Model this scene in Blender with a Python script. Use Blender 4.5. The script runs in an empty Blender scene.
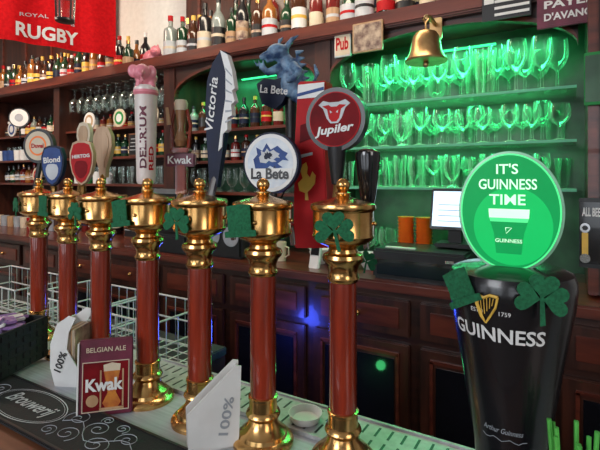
import bpy, bmesh, math, random
from mathutils import Matrix, Vector
random.seed(7)
TH=math.radians(-31); C,S=math.cos(TH),math.sin(TH)
EYE=1.6
# ---- bar frame = world: x(u) along the bar, y(n) across it towards the back wall, z up
def W(u,n,z): return Vector((u,n,z))
def V(x,y,z=0): return Vector((x*C+y*S,-x*S+y*C,z))
def dep(x,n): return n/(C-S*(x-300)/450)
def U(x,n): return dep(x,n)*(C*(x-300)/450+S)
def Zp(x,y,n): return EYE+(178-y)/450*dep(x,n)
def T(x=0,y=0,z=0): return Matrix.Translation((x,y,z))
def R(a,ax): return Matrix.Rotation(math.radians(a),4,ax)

# ---------------- materials
def nm(name):
    m=bpy.data.materials.new(name); m.use_nodes=True
    nt=m.node_tree; return m,nt,nt.nodes['Principled BSDF']
def pm(name,c,c2=None,rough=.5,metal=0,scale=20,stretch=(1,1,1),bump=0,coat=0,emis=None,es=0,spec=.5):
    m,nt,b=nm(name); N=nt.nodes; L=nt.links
    if c2 is None: c2=tuple(v*.82 for v in c)
    tc=N.new('ShaderNodeTexCoord'); mp=N.new('ShaderNodeMapping'); mp.inputs['Scale'].default_value=stretch
    no=N.new('ShaderNodeTexNoise'); no.inputs['Scale'].default_value=scale; no.inputs['Detail'].default_value=4
    cr=N.new('ShaderNodeValToRGB'); cr.color_ramp.elements[0].position=.35; cr.color_ramp.elements[1].position=.65
    cr.color_ramp.elements[0].color=(*c2,1); cr.color_ramp.elements[1].color=(*c,1)
    L.new(tc.outputs['Object'],mp.inputs[0]); L.new(mp.outputs[0],no.inputs['Vector']); L.new(no.outputs[0],cr.inputs[0]); L.new(cr.outputs[0],b.inputs['Base Color'])
    b.inputs['Roughness'].default_value=rough; b.inputs['Metallic'].default_value=metal
    b.inputs['Coat Weight'].default_value=coat; b.inputs['Specular IOR Level'].default_value=spec
    if bump:
        bp=N.new('ShaderNodeBump'); bp.inputs['Strength'].default_value=bump; bp.inputs['Distance'].default_value=.002
        L.new(no.outputs[0],bp.inputs['Height']); L.new(bp.outputs[0],b.inputs['Normal'])
    if emis: b.inputs['Emission Color'].default_value=(*emis,1); b.inputs['Emission Strength'].default_value=es
    return m
def glassm(name,tint,gl=.35,rough=.05,dm=.3,dc=(.8,.9,.85)):
    m,nt,b=nm(name); N=nt.nodes; L=nt.links; N.remove(b)
    o=N['Material Output']; t=N.new('ShaderNodeBsdfTransparent'); t.inputs[0].default_value=(*tint,1)
    g=N.new('ShaderNodeBsdfGlossy'); g.inputs['Roughness'].default_value=rough; g.inputs[0].default_value=(1,1,1,1)
    d=N.new('ShaderNodeBsdfDiffuse'); d.inputs[0].default_value=(*dc,1)
    lw=N.new('ShaderNodeLayerWeight'); lw.inputs[0].default_value=gl
    x=N.new('ShaderNodeMixShader'); x2=N.new('ShaderNodeMixShader'); x2.inputs[0].default_value=dm
    L.new(g.outputs[0],x2.inputs[1]); L.new(d.outputs[0],x2.inputs[2])
    L.new(lw.outputs['Facing'],x.inputs[0]); L.new(t.outputs[0],x.inputs[1]); L.new(x2.outputs[0],x.inputs[2]); L.new(x.outputs[0],o.inputs[0])
    return m
BRASS=pm('brass',(.78,.47,.18),(.56,.30,.10),rough=.22,metal=1,scale=35)
BELLB=pm('bell_brass',(.62,.40,.19),(.42,.25,.11),rough=.34,metal=1,scale=20)
WOODC=pm('mahogany_column',(.30,.032,.012),(.11,.011,.006),rough=.2,scale=14,stretch=(3,3,.25),coat=.8)
WOODD=pm('dark_wood',(.050,.015,.009),(.022,.007,.005),rough=.4,scale=9,stretch=(.4,3,3),coat=.3)
WOODV=pm('dark_wood_vertical',(.070,.019,.010),(.028,.008,.005),rough=.4,scale=9,stretch=(3,3,.4),coat=.3)
WOODR=pm('red_wood_trim',(.15,.030,.015),(.065,.013,.008),rough=.35,scale=9,stretch=(.4,3,3),coat=.4)
WOODT=pm('wood_counter',(.24,.10,.05),(.14,.05,.025),rough=.35,scale=8,stretch=(.4,4,4),coat=.4)
TAN=pm('tan_wood',(.50,.32,.18),(.38,.22,.11),rough=.4,scale=20,stretch=(3,3,.4))
STEEL=pm('steel_top',(.46,.49,.54),(.36,.38,.43),rough=.5,metal=.2,scale=60,stretch=(.1,3,3))
STEELM=pm('grille_steel',(.46,.46,.47),(.36,.36,.37),rough=.5,metal=.3,scale=60)
STEELD=pm('sink_steel',(.10,.10,.11),(.06,.06,.07),rough=.4,metal=.6,scale=30)
CHROME=pm('chrome',(.7,.7,.72),rough=.15,metal=1)
BLACK=pm('black_plastic',(.012,.012,.014),rough=.4,coat=.1)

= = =

* **Problem to work on**:
Return to the listing above and set it down exactly, leaving out its pictures.

* **Output for this task**:
Model this scene in Blender with a Python script. Use Blender 4.5. The script runs in an empty Blender scene.
import bpy, bmesh, math, random
from mathutils import Matrix, Vector
random.seed(7)
TH=math.radians(-31); C,S=math.cos(TH),math.sin(TH)
EYE=1.6
# ---- bar frame = world: x(u) along the bar, y(n) across it towards the back wall, z up
def W(u,n,z): return Vector((u,n,z))
def V(x,y,z=0): return Vector((x*C+y*S,-x*S+y*C,z))
def dep(x,n): return n/(C-S*(x-300)/450)
def U(x,n): return dep(x,n)*(C*(x-300)/450+S)
def Zp(x,y,n): return EYE+(178-y)/450*dep(x,n)
def T(x=0,y=0,z=0): return Matrix.Translation((x,y,z))
def R(a,ax): return Matrix.Rotation(math.radians(a),4,ax)

# ---------------- materials
def nm(name):
    m=bpy.data.materials.new(name); m.use_nodes=True
    nt=m.node_tree; return m,nt,nt.nodes['Principled BSDF']
def pm(name,c,c2=None,rough=.5,metal=0,scale=20,stretch=(1,1,1),bump=0,coat=0,emis=None,es=0,spec=.5):
    m,nt,b=nm(name); N=nt.nodes; L=nt.links
    if c2 is None: c2=tuple(v*.82 for v in c)
    tc=N.new('ShaderNodeTexCoord'); mp=N.new('ShaderNodeMapping'); mp.inputs['Scale'].default_value=stretch
    no=N.new('ShaderNodeTexNoise'); no.inputs['Scale'].default_value=scale; no.inputs['Detail'].default_value=4
    cr=N.new('ShaderNodeValToRGB'); cr.color_ramp.elements[0].position=.35; cr.color_ramp.elements[1].position=.65
    cr.color_ramp.elements[0].color=(*c2,1); cr.color_ramp.elements[1].color=(*c,1)
    L.new(tc.outputs['Object'],mp.inputs[0]); L.new(mp.outputs[0],no.inputs['Vector']); L.new(no.outputs[0],cr.inputs[0]); L.new(cr.outputs[0],b.inputs['Base Color'])
    b.inputs['Roughness'].default_value=rough; b.inputs['Metallic'].default_value=metal
    b.inputs['Coat Weight'].default_value=coat; b.inputs['Specular IOR Level'].default_value=spec
    if bump:
        bp=N.new('ShaderNodeBump'); bp.inputs['Strength'].default_value=bump; bp.inputs['Distance'].default_value=.002
        L.new(no.outputs[0],bp.inputs['Height']); L.new(bp.outputs[0],b.inputs['Normal'])
    if emis: b.inputs['Emission Color'].default_value=(*emis,1); b.inputs['Emission Strength'].default_value=es
    return m
def glassm(name,tint,gl=.35,rough=.05,dm=.3,dc=(.8,.9,.85)):
    m,nt,b=nm(name); N=nt.nodes; L=nt.links; N.remove(b)
    o=N['Material Output']; t=N.new('ShaderNodeBsdfTransparent'); t.inputs[0].default_value=(*tint,1)
    g=N.new('ShaderNodeBsdfGlossy'); g.inputs['Roughness'].default_value=rough; g.inputs[0].default_value=(1,1,1,1)
    d=N.new('ShaderNodeBsdfDiffuse'); d.inputs[0].default_value=(*dc,1)
    lw=N.new('ShaderNodeLayerWeight'); lw.inputs[0].default_value=gl
    x=N.new('ShaderNodeMixShader'); x2=N.new('ShaderNodeMixShader'); x2.inputs[0].default_value=dm
    L.new(g.outputs[0],x2.inputs[1]); L.new(d.outputs[0],x2.inputs[2])
    L.new(lw.outputs['Facing'],x.inputs[0]); L.new(t.outputs[0],x.inputs[1]); L.new(x2.outputs[0],x.inputs[2]); L.new(x.outputs[0],o.inputs[0])
    return m
BRASS=pm('brass',(.78,.47,.18),(.56,.30,.10),rough=.22,metal=1,scale=35)
BELLB=pm('bell_brass',(.62,.40,.19),(.42,.25,.11),rough=.34,metal=1,scale=20)
WOODC=pm('mahogany_column',(.30,.032,.012),(.11,.011,.006),rough=.2,scale=14,stretch=(3,3,.25),coat=.8)
WOODD=pm('dark_wood',(.050,.015,.009),(.022,.007,.005),rough=.4,scale=9,stretch=(.4,3,3),coat=.3)
WOODV=pm('dark_wood_vertical',(.070,.019,.010),(.028,.008,.005),rough=.4,scale=9,stretch=(3,3,.4),coat=.3)
WOODR=pm('red_wood_trim',(.15,.030,.015),(.065,.013,.008),rough=.35,scale=9,stretch=(.4,3,3),coat=.4)
WOODT=pm('wood_counter',(.24,.10,.05),(.14,.05,.025),rough=.35,scale=8,stretch=(.4,4,4),coat=.4)
TAN=pm('tan_wood',(.50,.32,.18),(.38,.22,.11),rough=.4,scale=20,stretch=(3,3,.4))
STEEL=pm('steel_top',(.46,.49,.54),(.36,.38,.43),rough=.5,metal=.2,scale=60,stretch=(.1,3,3))
STEELM=pm('grille_steel',(.46,.46,.47),(.36,.36,.37),rough=.5,metal=.3,scale=60)
STEELD=pm('sink_steel',(.10,.10,.11),(.06,.06,.07),rough=.4,metal=.6,scale=30)
CHROME=pm('chrome',(.7,.7,.72),rough=.15,metal=1)
BLACK=pm('black_plastic',(.012,.012,.014),rough=.4,coat=.1)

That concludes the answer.